Level 2

Pennon and John Laing agree terms over Manchester recycling and waste contract

By Oliver Haill

Date: Thursday 24 Aug 2017

(ShareCast News) - Pennon's Viridor waste treatment arm and John Laing have agreed the terms by which the Greater Manchester Waste Disposal Authority will cancel its 25-year recycling and waste management private finance initiative contract.
The authority, which in April announced the termination of the contract with the Viridor Laing joint venture, will continue sending residual waste for treatment at the Runcorn I Energy Recovery Facility, which Viridor will continue to operate for the remainder of the original 25-year contract with no significant operational changes.

Recycling and reprocessing operations will be subject to a re-procurement process later in 2017, with Viridor expected to continue to provide these services for a period of not less than 18 months and eligible to bid for the new contract.

The JV entered into a legally-binding head of terms deal on Wednesday, Laing said on Thursday, adding that the deal involves a number of transactions which are to be completed by the end of September and will result in termination of the contract, as well as acquisition of Viridor Laing by the authority.
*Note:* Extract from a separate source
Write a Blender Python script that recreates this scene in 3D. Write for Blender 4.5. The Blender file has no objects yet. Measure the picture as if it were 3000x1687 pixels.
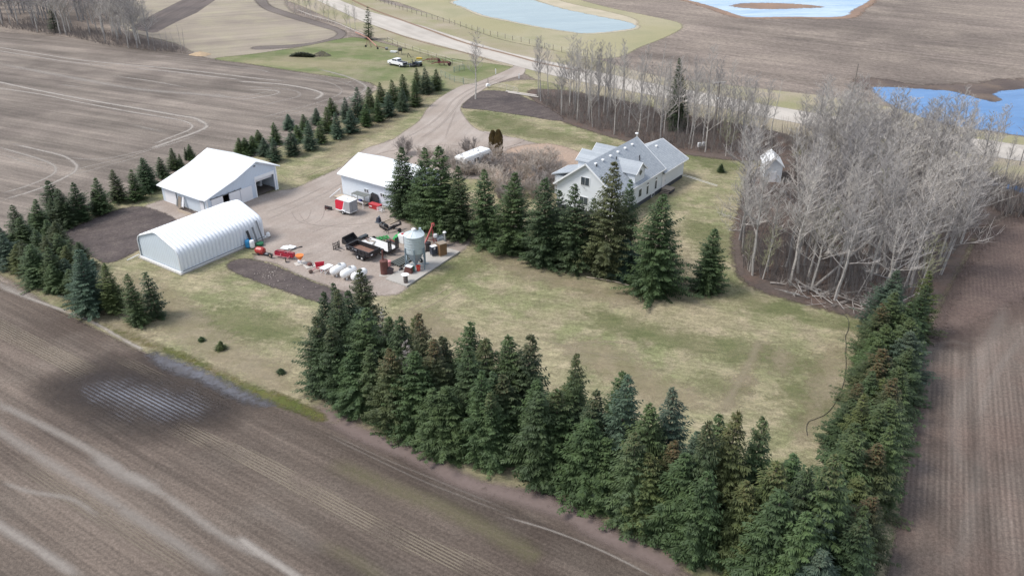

The contract also involves Manchester Waste TPS Co, which is jointly owned by John Laing, Viridor and chemical company Inovyn Chlorvinyls Ltd, which is also contractually linked to Viridor Laing.

The deal includes changes to the long-term contractual arrangements between Manchester Waste TPS and the authority. Manchester Waste TPS will continue to be held by its three existing shareholders.

As a result of the contract termination, Laing said there is a reduction in the value of the two Manchester waste investments by GBP25.5 million at the end of June, compared to the value at the end of 2016.

The company said than an alternative deal with the authority over the termination of the contract "could have been long and costly legal proceedings with an uncertain outcome for the valuation of its two investments".

The fair value of the two investments represented 8% of John Laing's investment portfolio of £1.18bn at the end of 2016.

Pennon said there will be net one-off non-material impact to the income statement in 2017/18 taking into account a reduction in the book value investment in joint ventures and an expected one-off gain on joint venture profit after tax.

As a result of the contract termination, Costain Group has been told to, under its sub-contract with Viridor Laing, to demobilise all of its remaining activities relating to the contract, which is expected to complete by September 29.

Costain said the financial impact of this settlement of the contract is in line with the provisions it previously took for the contract.